I caught a look at the Sword Coast Adventurer's Guide at the FLGS today, and I was disappointed enough to cancel my pre-order. It's a terribly thin book for the flagship world for D&D, with very little in the way of crunch everyone can use. I'd expect a guidebook to BE mostly fluff, of course, but I was very surprised at how little actual game material was in here, especially considering this is likely the only FR book we're likely to get. My biggest disappointment, though, are the maps. Any game world needs clear workable maps and this provides nothing useful. The big beautiful faerun map we've been teased with is probably fantastic as a poster and something beautiful you'd use as a wall decoration. It's much less appealing when part of it is crushed down to a single page, the artistic embellishments making it almost unreadable and certainly of little value to gaming.
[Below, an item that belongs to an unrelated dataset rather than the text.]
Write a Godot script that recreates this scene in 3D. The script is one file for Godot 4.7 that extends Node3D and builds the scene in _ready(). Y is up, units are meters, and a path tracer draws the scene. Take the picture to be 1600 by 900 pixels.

The city maps are useless jokes, done in a smeared sepia-and-black that I suppose was supposed to come off as 'old paper' but really just looks like someone spilled coffee all over the art. The city blocks are smudgy and run-together - most of the Waterdeep map is just one big jumbled mess, with the addition of some large useless labels obscuring huge parts of the city map, while other parts are just solid black blobs - certainly nothing like the clear maps we had in the 2E book.